• Written task
Retype every line from the start of the data down to and including the line with "scene.camera = cam". Skip the pictures.

——————

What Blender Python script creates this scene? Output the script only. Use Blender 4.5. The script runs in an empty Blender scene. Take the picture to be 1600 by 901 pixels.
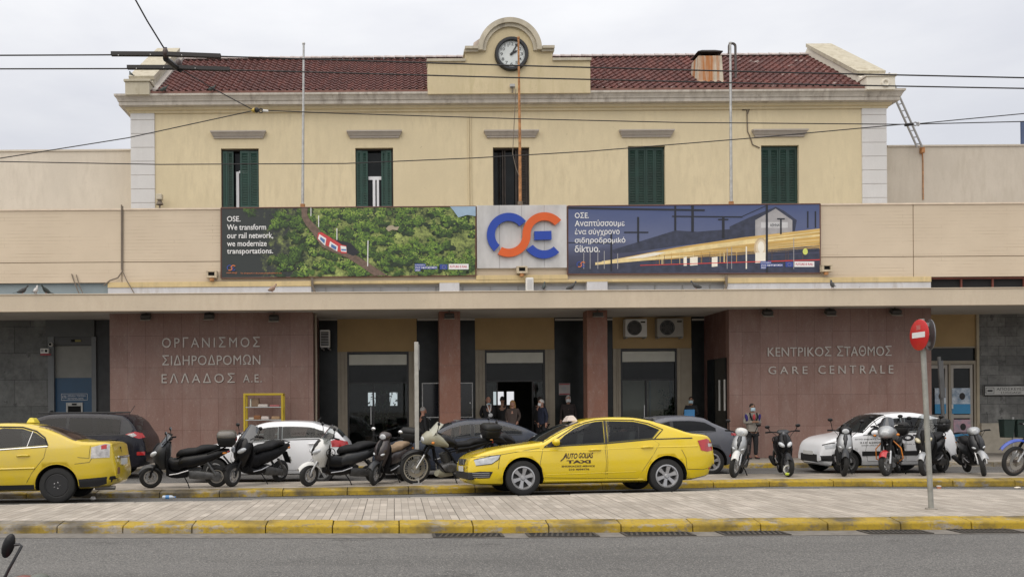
import bpy, bmesh, math, random
from mathutils import Vector, Matrix, Euler
R = math.radians
C = bpy.context.scene.collection
scene = bpy.context.scene
rnd = random.Random(7)

# ------------------------------------------------------------------ camera
H, F, U0, V0, ROLL = 1.68, 1400.0, 615.0, 636.0, 0.007
cd = bpy.data.cameras.new('camera'); cam = bpy.data.objects.new('camera', cd); C.objects.link(cam)
cam.location = (0, 0, H); cam.rotation_euler = (math.pi/2, ROLL, 0)
cd.sensor_width = 36.0; cd.lens = F/1600*36
cd.shift_x = (800-U0)/1600; cd.shift_y = (V0-450.5)/1600
cd.clip_start = 0.1; cd.clip_end = 3000
scene.camera = cam

# ------------------------------------------------------------------ sky, sun, exposure
SUN_EL, SUN_AZ = 54.0, 215.0           # azimuth clockwise from +Y: behind the camera, to its left
w = bpy.data.worlds.new('World'); scene.world = w; w.use_nodes = True
nt = w.node_tree; nt.nodes.clear()
def N(nt, t, **kw):
    n = nt.nodes.new(t)
    for k, v in kw.items():
        if k.startswith('i_'): n.inputs[k[2:].replace('_', ' ')].default_value = v
        else: setattr(n, k, v)
    return n
out = N(nt, 'ShaderNodeOutputWorld'); bg = N(nt, 'ShaderNodeBackground'); bg.inputs[1].default_value = 0.1
sky = N(nt, 'ShaderNodeTexSky', sky_type='NISHITA'); sky.sun_disc = False
sky.sun_elevation = R(SUN_EL); sky.sun_rotation = R(SUN_AZ)
tc = N(nt, 'ShaderNodeTexCoord')
mp = N(nt, 'ShaderNodeMapping'); mp.inputs['Scale'].default_value = (1.0, 1.0, 3.0)
nz = N(nt, 'ShaderNodeTexNoise'); nz.inputs['Scale'].default_value = 2.2; nz.inputs['Detail'].default_value = 6; nz.inputs['Roughness'].default_value = .55
cr = N(nt, 'ShaderNodeValToRGB')
cr.color_ramp.elements[0].position = .36; cr.color_ramp.elements[0].color = (5.9, 5.95, 6.3, 1)
cr.color_ramp.elements[1].position = .62; cr.color_ramp.elements[1].color = (7.2, 7.2, 7.3, 1)
sp = N(nt, 'ShaderNodeSeparateXYZ')
mr = N(nt, 'ShaderNodeMapRange'); mr.inputs[1].default_value = .25; mr.inputs[2].default_value = .9; mr.inputs[3].default_value = 1.0; mr.inputs[4].default_value = 1.7
mul = N(nt, 'ShaderNodeMix', data_type='RGBA', blend_type='MULTIPLY'); mul.inputs[0].default_value = 1
mix = N(nt, 'ShaderNodeMix', data_type='RGBA'); mix.inputs[0].default_value = .9
L = nt.links.new
L(tc.outputs['Generated'], mp.inputs[0]); L(mp.outputs[0], nz.inputs[0]); L(nz.outputs[0], cr.inputs[0])
L(tc.outputs['Generated'], sp.inputs[0]); L(sp.outputs[2], mr.inputs[0])
L(cr.outputs[0], mul.inputs[6]); L(mr.outputs[0], mul.inputs[7])
L(sky.outputs[0], mix.inputs[6]); L(mul.outputs[2], mix.inputs[7]); L(mix.outputs[2], bg.inputs[0]); L(bg.outputs[0], out.inputs[0])
sd = bpy.data.lights.new('sun', 'SUN'); sd.energy = 1.5; sd.angle = R(75); sd.color = (1, .90, .76)
so = bpy.data.objects.new('sun', sd); C.objects.link(so)
_d = Vector((math.sin(R(SUN_AZ))*math.cos(R(SUN_EL)), math.cos(R(SUN_AZ))*math.cos(R(SUN_EL)), math.sin(R(SUN_EL))))
so.rotation_euler = _d.to_track_quat('Z', 'Y').to_euler()
so.location = (-8, -6, 14)
vs = scene.view_settings; vs.view_transform = 'Standard'; vs.look = 'None'; vs.gamma = 1; vs.exposure = 0.33; vs.use_curve_mapping = False

# ------------------------------------------------------------------ photo pixel + depth -> world point
_c, _s = math.cos(ROLL), math.sin(ROLL)
def P(u, v, D):
    dx, dy = u-U0, V0-v
    return Vector(((dx*_c+dy*_s)*D/F, D, H+(-dx*_s+dy*_c)*D/F))
def X(u, D, v=500): return P(u, v, D).x
def Z(u, v, D): return P(u, v, D).z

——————

• Expected answer
What Blender Python script creates this scene? Output the script only. Use Blender 4.5. The script runs in an empty Blender scene. Take the picture to be 1600 by 901 pixels.
import bpy, bmesh, math, random
from mathutils import Vector, Matrix, Euler
R = math.radians
C = bpy.context.scene.collection
scene = bpy.context.scene
rnd = random.Random(7)

# ------------------------------------------------------------------ camera
H, F, U0, V0, ROLL = 1.68, 1400.0, 615.0, 636.0, 0.007
cd = bpy.data.cameras.new('camera'); cam = bpy.data.objects.new('camera', cd); C.objects.link(cam)
cam.location = (0, 0, H); cam.rotation_euler = (math.pi/2, ROLL, 0)
cd.sensor_width = 36.0; cd.lens = F/1600*36
cd.shift_x = (800-U0)/1600; cd.shift_y = (V0-450.5)/1600
cd.clip_start = 0.1; cd.clip_end = 3000
scene.camera = cam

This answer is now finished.